188.2. Agradecer es un acto de justicia para con los demás, y eso está muy bien, pero es también un acto de benevolencia y de amor para contigo. Con el agradecimiento abres tu mente a una comprensión más plena de lo recibido y animas tu voluntad a acoger con mejor disposición lo que te ha sido dado. El agradecimiento imprime más hondamente en tu memoria la huella del amor y así te afianza en la certeza de la acción de la Providencia para tu presente y tu futuro. La palabra “gracias” te bendice cada vez que la pronuncias.
188.3. El agradecimiento te ayuda además a darle su lugar propio a cada cosa que llega a tu vida. Si la ingratitud es obra de la malicia y el desagradecimiento tiene por padres al egoísmo y la soberbia, el agradecimiento nace de la humildad, el conocimiento de sí mismo y la búsqueda de la bondad. Con él estableces un puente entre aquel que te manifiesta su amor y tú que lo recibes.
188.4. Y este es el punto principal de cuanto quiero decirte hoy: aunque las intenciones de las personas que te dan las cosas no sean siempre las más puras, bellas o perfectas, a través de la gratitud te sitúas en el plano de la bondad y por eso te levantas hacia Aquel que es el Único Bueno. Mientras que el examen puntilloso de los bienes y males de tus hermanos puede llevarte a enredarte en las miserias de ellos, la palabra agradecida te deja envuelto y amorosamente preso de los lazos de la Providencia piadosa de tu Dios.

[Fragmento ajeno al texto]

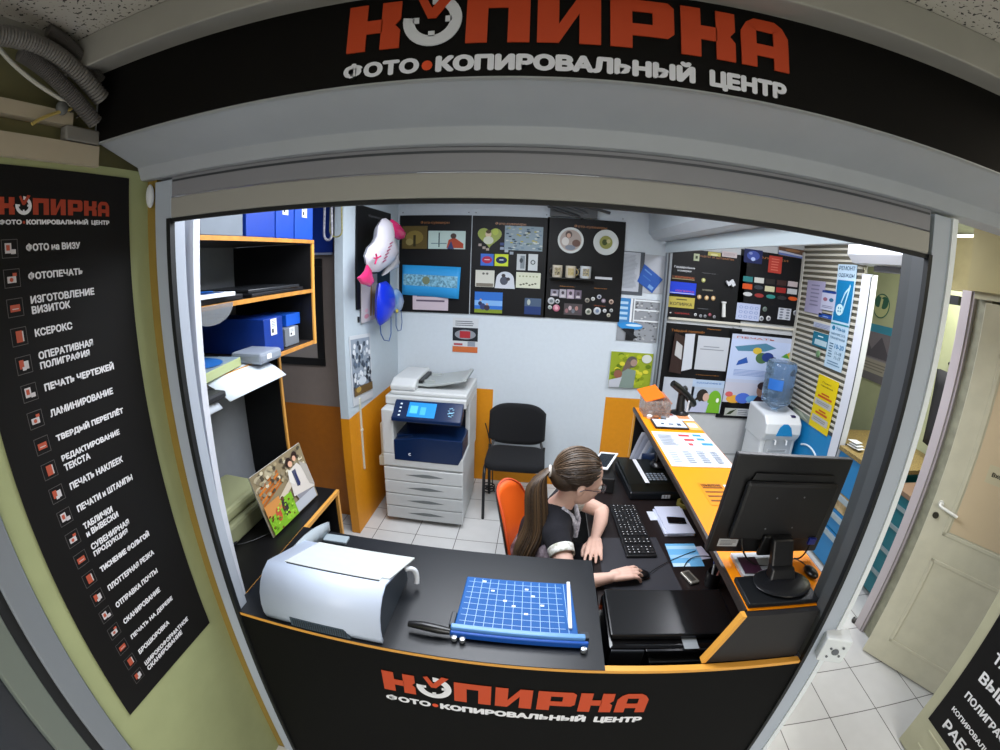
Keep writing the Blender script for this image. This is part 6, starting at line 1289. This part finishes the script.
limb(b, [SR, (.16, 1.49, .81), ER, (.25, 1.40, .778), WR_], [.050, .043, .037, .036, .023])
EL = Vector((.372, 1.935, .793)); WL = Vector((.318, 1.715, .782))
limb(b, [SL, (.28, 1.95, .825), EL, (.355, 1.84, .790), WL], [.050, .043, .038, .036, .023])
# thighs, shins, feet
for s_ in (-1, 1):
    y = 1.785+s_*.085
    limb(b, [(.05, y, .545), (.27, y-.03, .555), (.46, y-.05, .535)], [.088, .075, .055]); limb(b, [(.46, y-.05, .535), (.47, y-.05, .33), (.46, y-.05, .09)], [.054, .052, .034]); limb(b, [(.45, y-.05, .045), (.50, y-.05, .04), (.59, y-.05, .033)], [.038, .034, .026])
# hands
def hand(mb, W, fwd, down, s_, curls, lens=(.072, .080, .074, .058), rr_=.0082, spread=.0195):
    """palm from the wrist W, five separate fingers; s_ = side on which the thumb sits"""
    fwd = Vector(fwd).normalized(); down = (Vector(down)-fwd*Vector(down).dot(fwd)).normalized(); side = fwd.cross(down)*s_
    P0 = W+fwd*.045; limb(mb, [W, W+fwd*.02], [.022, .022])
    for k in range(4):
        o_ = side*((1.5-k)*spread); kn = W+fwd*(.088-.004*abs(1.2-k))+o_*1.0
        limb(mb, [W+fwd*.012+o_*.6, kn], [.015, .0115], 4, 12)
        p = kn; d = fwd+side*(1.5-k)*.08; L_ = lens[k]; a = curls[k]
        for j, (fr, r1) in enumerate(((.45, rr_*1.05), (.30, rr_*.97), (.25, rr_*.85))):
            ang = R(a[j]); dd = (d.normalized()*math.cos(ang)+down*math.sin(ang)).normalized(); q_ = p+dd*L_*fr
            limb(mb, [p, q_], [r1*1.05, r1], 3, 12); p = q_
    t0 = W+fwd*.022+side*.018+down*.006; t1 = t0+(fwd*.55+side*.62+down*.25).normalized()*.036; t2 = t1+(fwd*.9+side*.25+down*.30).normalized()*.030; t3 = t2+(fwd*.95-side*.05+down*.35).normalized()*.024
    limb(mb, [t0, t1, t2, t3], [.0135, .0115, .0095, .008], 3, 12)
hand(b, WR_+Vector((.005, .003, .004)), (.95, .27, .05), (0, 0, -1), 1, [(5, 35, 60), (2, 38, 62), (6, 42, 66), (14, 50, 70)])
hand(b, WL+Vector((-.002, -.008, .0)), (-.14, -.98, .02), (.1, 0, -1), -1, [(8, 22, 35), (6, 20, 34), (8, 24, 38), (12, 30, 42)])
body = remeshed(b, .0040, 5, 'body', SK, person)
# eyes, lips
for s_ in (-1, 1):
    ey = MB()
    ey.ell((0, 0, 0), (.0115, .0125, .0095), M('#e4e0dc', .2), T=HM @ Matrix.Translation((.084, s_*.031, .0)), seg=14, rings=10)
    ey.ell((0, 0, 0), (.003, .0055, .0055), M('#3a2a1e', .2), T=HM @ Matrix.Translation((.0945, s_*.031, -.001)), seg=12, rings=8); ey.build('eye', None, person)
m = MB(); m.ell((0, 0, 0), (.008, .019, .005), M('#b0605c', .4), T=HM @ Matrix.Translation((.0925, 0, -.066)), seg=14, rings=8); m.build('lips', None, person)
for s_ in (-1, 1): MB().ell((0, 0, 0), (.004, .017, .003), M('#3f2c1e', .8), T=HM @ Matrix.Translation((.090, s_*.033, .020)), seg=10, rings=6).build('eyebrow', None, person)
# glasses
gl = MB(); GF = M('#2a1620', .3)
for s_ in (-1, 1):
    gl.tube([HM @ Vector((.108-.004*abs(math.cos(R(a))), s_*.033+.023*math.cos(R(a)), -.002+.016*math.sin(R(a)))) for a in range(0, 360, 20)], .0018, 6, GF, closed=True)
    gl.tube([HM @ Vector(v) for v in ((.104, s_*.057, .004), (.07, s_*.078, .004), (.005, s_*.086, .002), (-.012, s_*.086, -.012))], .0022, 6, GF)
gl.tube([HM @ Vector((.108, -.010, .0)), HM @ Vector((.111, 0, .004)), HM @ Vector((.108, .010, .0))], .0016, 6, GF)
g_ = gl.build('glasses', None, person)
ln = MB()
for s_ in (-1, 1):
    ln.add([HM @ Vector((.1062, s_*.033+.022*math.cos(R(a)), -.002+.015*math.sin(R(a)))) for a in range(0, 360, 20)], [tuple(range(18))], M('#cdd6dc', .05, alpha=.25))
ln.build('lenses', None, g_)
# hair: cap with combed strands and a long ponytail
HR = M('#3c2d1f', .5, col2='#2a1f15', scale=90); HR2 = M('#54402c', .5)
h = MB(); he((-.022, 0, .040), (.098, .083, .094), h); he((-.060, 0, -.004), (.062, .070, .060), h); he((-.105, 0, .0), (.030, .034, .034), h); he((-.01, .058, .030), (.050, .024, .030), h); he((-.01, -.058, .030), (.050, .024, .030), h)
hair = remeshed(h, .005, 4, 'hair', HR, person)
st = MB(); TIE = Vector((-.128, 0, .002)); rr = random.Random(9)
HCc = Vector((-.022, 0, .040)); HRr = Vector((.0995, .0845, .0955))
for k in range(150):
    ph = R(-100+200*(k/149)+rr.uniform(-1, 1)); th0 = R(8+34*rr.random())
    s0 = Vector((math.cos(th0)*math.cos(ph*.78), math.sin(ph*.78), math.sin(th0))).normalized() if k % 3 else Vector((rr.uniform(-.2, .9), rr.uniform(-.8, .8), rr.uniform(.3, 1))).normalized()
    e0 = (TIE-HCc); e0 = Vector((e0.x/HRr.x, e0.y/HRr.y, e0.z/HRr.z)).normalized()
    if s0.dot(e0) < -.97: continue
    P_ = []
    for i in range(11):
        u = i/10; d = s0.lerp(e0, u)
        if i in (0,): d = s0
        d = d.normalized() if d.length > .02 else s0
        q_ = HCc+Vector((d.x*HRr.x, d.y*HRr.y, d.z*HRr.z))*(1.0+.004*math.sin(7*u+k))
        P_.append(HM @ q_)
    st.tube(P_, [.0012]+[.0022]*9+[.0015], 5, HR2 if k % 3 == 0 else HR)
st.build('hair_strands', None, hair)
tw = HM @ TIE
MB().tube([tw+Vector((.012*math.cos(R(a))*0, .022*math.cos(R(a)), .022*math.sin(R(a)))) for a in range(0, 360, 30)], .007, 8, closed=True).build('hair_tie', M('#c8c0b8', .5), hair)
pt = MB()
for k in range(240):
    a = 2*math.pi*rr.random(); q_ = math.sqrt(rr.random()); sx, sy = q_*math.cos(a), q_*math.sin(a); ln_ = rr.uniform(.8, 1.05)
    P0 = tw+Vector((.012*sx, .016*sy, .014*sx)); P1 = tw+Vector((-.055+.04*sx, -.02+.045*sy, -.05+.03*sx)); P2 = Vector((.035+.05*sx, 1.665+.06*sy, .87)); P3 = Vector((-.005+.048*sx, 1.615+.06*sy, .72+.03*rr.random())); P4 = Vector((.005+.03*sx+.01*rr.random(), 1.58+.045*sy, .86-.30*ln_))
    C = [P0, P1, P2, P3, P4]; Q = []
    for i in range(len(C)-1):
        for j in range(5):
            u = j/5; a0 = C[max(i-1, 0)]; a1 = C[i]; a2 = C[i+1]; a3 = C[min(i+2, 4)]
            Q.append(.5*((2*a1)+(a2-a0)*u+(2*a0-5*a1+4*a2-a3)*u*u+(3*a1-a0-3*a2+a3)*u**3))
    Q.append(C[-1]); w_ = rr.uniform(.0042, .0065)
    pt.tube(Q, [w_*.7]+[w_]*(len(Q)-5)+[w_*.8, w_*.6, w_*.4, w_*.15], 5, [HR, HR2, M('#4c3a27', .5)][k % 3])
pt.build('ponytail', None, hair)
# clothes
VB = M('#0d0d17', .95, var=.3, scale=120)
v = MB()
limb(v, [(.055, 1.785, .64), (.085, 1.775, .76), (.125, 1.77, .85)], [.112, .128, .088], 5, 20)
limb(v, [SR+Vector((0, .0, .0)), (.132, 1.77, .868), SL], [.062, .082, .062]); limb(v, [(.11, 1.68, .795), (.15, 1.86, .795)], [.097, .097])
limb(v, [SR, (.145, 1.545, .838)], [.061, .056])
limb(v, [SL, (.225, 1.945, .845)], [.061, .056])
vest = remeshed(v, .006, 5, 'vest', VB, person)
def slv(a, b_, r0, r1, m, name, mat, par):
    a = Vector(a); b_ = Vector(b_); mm = MB().tube([a.lerp(b_, i/4) for i in range(5)], [r0+(r1-r0)*i/4 for i in range(5)], 24, None, cap=False); return mm.build(name, mat, par, thick=.003)
slv((.146, 1.543, .839), (.156, 1.508, .822), .056, .053, None, 'sleeve_band', M('#dddddb', .7, col2='#a8a898', scale=55), vest)
slv((.215, 1.944, .849), (.262, 1.949, .832), .056, .053, None, 'sleeve_band', M('#dddddb', .7, col2='#a8a898', scale=55), vest)
m = MB().ell((.128, 1.515, .868), (.012, .008, .006)); m.build('yellow_flower', M('#d0b438', .6), vest)
v = MB(); limb(v, [(.03, 1.79, .56), (.055, 1.785, .66)], [.128, .118], 4, 20); limb(v, [(.04, 1.70, .57), (.04, 1.87, .57)], [.112, .112]); limb(v, [(.10, 1.655, .70), (.12, 1.60, .76)], [.10, .07])
remeshed(v, .006, 4, 'blouse', M('#9c8e96', .8, col2='#544850', scale=34), person)
# white neckline inlay down the front
nk = MB()
for s_, pts in ((1, [(.150, 1.70, .945), (.195, 1.705, .90), (.222, 1.715, .84), (.225, 1.72, .78)]), (-1, [(.175, 1.83, .945), (.215, 1.80, .90), (.235, 1.78, .84), (.232, 1.76, .78)])):
    nk.tube(pts, [.008, .012, .014, .012], 8)
nk.build('neck_trim', M('#d8d8e0', .7, col2='#8c8c98', scale=60), vest)
tr_ = MB()
for s_ in (-1, 1):
    y = 1.785+s_*.085
    limb(tr_, [(.05, y, .545), (.27, y-.03, .555), (.46, y-.05, .535)], [.098, .084, .064]); limb(tr_, [(.46, y-.05, .535), (.47, y-.05, .33), (.46, y-.05, .12)], [.063, .060, .046])
limb(tr_, [(.04, 1.70, .545), (.04, 1.87, .545)], [.113, .113])
remeshed(tr_, .008, 4, 'trousers', M('#1a1c26', .85), person)
for s_ in (-1, 1):
    y = 1.785+s_*.085-.05; sh = MB(); limb(sh, [(.44, y, .052), (.50, y, .046), (.595, y, .038)], [.046, .042, .034]); o = remeshed(sh, .006, 3, 'shoe', M('#18181a', .4), person)
# ================================================================== groups of repeats
GR = {'button_badge': 'button badges and keyrings on the third board', 'colour_swatch': 'colour swatches on the upper board', 'engraved_plate': 'engraved plates on the upper right board', 'stamp_sample': 'small stamp samples on the upper right board',
 'puzzle_piece': 'loose puzzle pieces on the middle board', 'printed_mug': 'printed mugs on the small shelf', 'photo_plate': 'round photo plates', 'photo_magnet': 'photo magnets on the third board', 'coaster': 'lips coasters', 'phone_case': 'printed phone cases',
 'display_board': 'black display boards', 'paper_carton': 'paper cartons on the shelves', 'business_card': 'white cards on the booth counter', 'paper_pad': 'white paper pads', 'paper_sheaf': 'fanned papers under the ledge', 'rubber_stamp': 'round stamps by the clear holder',
 'document_folder': 'black folders on the middle shelf', 'lanyard': 'lanyards by the pillar', 'ceiling_cable': 'dark cables over the boards', 'small_tag': 'small tags on the upper right board', 'board_caption': 'small captions on the boards', 'photo_tile': 'photo tiles on the middle board',
 'sample_sheet': 'white sample sheets on the lower board', 'drawing_sheet': 'sheets of drawings on the upper boards', 'small_label': 'small labels at the lower board foot', 'leaflet': 'leaflets on the ledge', 'computer_mouse': 'computer mice', 'paper_sheets': 'curling sheets on the bottom shelf'}
for o in list(bpy.data.objects):
    if o.parent is None and o.get('label') and not o.get('group'):
        g = GR.get(o.name.split('.')[0])
        if g: o['group'] = g
# ================================================================== light
S.view_settings.view_transform = 'Standard'; S.view_settings.look = 'None'; S.view_settings.gamma = 1; S.view_settings.use_curve_mapping = False
S.view_settings.exposure = 0.36
S.cycles.use_denoising = True; S.cycles.max_bounces = 8; S.cycles.sample_clamp_indirect = 4
w = bpy.data.worlds.new('world'); S.world = w; w.use_nodes = True
w.node_tree.nodes['Background'].inputs['Color'].default_value = lin('#9a9c96'); w.node_tree.nodes['Background'].inputs['Strength'].default_value = .5
def area(name, loc, sx, sy, e, col, rot=(0, 0, 0)):
    l = bpy.data.lights.new(name, 'AREA'); l.shape = 'RECTANGLE'; l.size = sx; l.size_y = sy; l.energy = e; l.color = lin(col)[:3]
    o = bpy.data.objects.new(name, l); COL.objects.link(o); o.location = loc; o.rotation_euler = rot; return o
area('kiosk_lamp_light', (-.25, 1.45, 2.525), 1.1, .7, 28, '#f2f7ff')
area('kiosk_lamp_light', (-.25, 2.35, 2.525), 1.1, .7, 21, '#f2f7ff')
area('corridor_lamp_light', (1.65, 2.5, 2.54), .6, .8, 24, '#f4f6ff')
area('tailor_lamp_light', (2.72, 2.2, 2.5), .4, .8, 24, '#fbfaf0')
area('hall_fill_light', (.3, -.9, 2.47), 1.2, .6, 8, '#fff4e6')  # unseen fill lights added along the hall to brighten the shop front
area('hall_fill_light', (.3, -2.3, 2.47), 1.6, .8, 66, '#f4f4f6')
area('hall_fill_light', (.8, -4.0, 2.47), 2.0, 1.0, 110, '#f4f4f6')
area('hall_fill_light', (1.7, .5, 2.47), .6, .6, 7, '#fff2dc')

188.5. Y ciertamente necesitas de esos lazos. Si es verdad que las cosas de este mundo te arrojan sus trampas y cuerdas tratando de atraparte con su seducción, y si es cierto que los terrores del enemigo quieren anudarte a tu propio miedo, entonces también es verdad que necesitas ser alcanzado por la fuerza de los lazos del bien y del amor. Y esto es lo que te da la palabra “gracias,” la palabra que te bendice.
188.6. Deja que te invite a la alegría. Dios te ama; su amor es eterno.